1942: The ENIAC
The ENIAC, short for Electrical Numerical Integrator and Calculator, was developed
by the US Government to fill the increasing need for computer capacity to calculate trajectory tables
and other essential data.
Following the principles of Babbage's Difference Engine, the ENIAC could only be programmed by
presetting switches and rewiring the entire system for each new program or calculation. Although the
computer language had moved from the physical motion of Babbage's engine to that of electrical signals,
the ENIAC wasn't without its limitations.
The ENIAC used 18,000 vacuum tubes, about 1,800 square feet of floor space, and consumed about 180,000
watts of electrical power. It had punched card I/O, 1 multiplier, 1 divider/square rooter, and 20
adders using decimal ring counters, which served as adders and also as quick-access (.0002 seconds)
read-write register storage. The executable instructions making up a program were embodied in the
separate "units" of ENIAC, which were plugged together to form a "route" for the flow of information.

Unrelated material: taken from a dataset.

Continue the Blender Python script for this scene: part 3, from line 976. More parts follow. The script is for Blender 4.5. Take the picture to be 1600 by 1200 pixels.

In use from 1946 to 1955, the ENIAC is commonly accepted as the first successful high-speed electronic digital computer (EDC).
1945: The Von Neuman Concepts
Fascinated with the success of the ENIAC, a mathematician by the name of John von
Neumann begins development of two important concepts that would directly affect the path of computer
programming languages forever.
Von Neumann, who lived from 1903-1957, was working at the Institute for Advanced Study when he became
fascinated by the success of the ENIAC. This fascination would lead him to undertake an abstract study
of computation that showed that a computer should have a very simple, fixed physical structure, and
yet be able to execute any kind of computation by means of a proper programmed control without the
need for any change in the unit itself.

The first concept, known as "shared-program technique", stated that the actual
computer hardware should be simple and not need to be hand-wired for each program. Instead, complex
instructions should be used to control the simple hardware, allowing it to be reprogrammed much faster.
The second concept, named "conditional control transfer", gave rise to the notion of subroutines, or
small blocks of code that could be jumped to in any order, instead of a single set of chronologically
ordered steps for the computer to take. Von Neumann continued by stating that the computer code
should be able to branch based on logical statements such as IF (expression) THEN, and looped such as
with a FOR statement. This concept would later give rise to the idea of "libraries", or blocks of
code that can be reused over and over.
1945: The "Bug" is Born
Grace Murray Hopper, who lived from 1906-1992, found the first computer bug while working in a temporary World War I building at Harvard University on the Mark I computer where a moth had been beaten to death in the jaws of a relay. She glued it into the logbook of the computer and thereafter when the machine stops (frequently) they say that they are "debugging" the computer. The very first bug still exists in the National Museum of American History of the Smithsonian Institution. The word bug and the concept of debugging had been used previously, perhaps by Edison, but this was probably the first verification that the concept applied to computers.

1946: Plankalkul
Konrad Zuse, a German engineer who lived from 1910-1995, develops Plakalkul while working alone while hiding out in the Bavarian Alps. He applies the language to, among other things, chess. Plakalkul was developed for Konrad's Z series of relay computers which used binary arithmetic. During World War II he had applied to the German Government for assistance in building his machines, but he was turned down on the basis that it would take longer to complete his work than the government expected the war to last. Eventually he fled to Hinterstein at the end of the war and then to Switzerland where he reconstructed his Z-4 machine at the University of Zurich and founded a computer company that was eventually absorbed into the Siemens Corporation.

1949: Short Code
Although it is a "hand-compiled" language, Short Code is the first computer language actually used on an electronic computing device. The programmer was required to, by hand, change its statements into 0's and 1's for the processor to understand.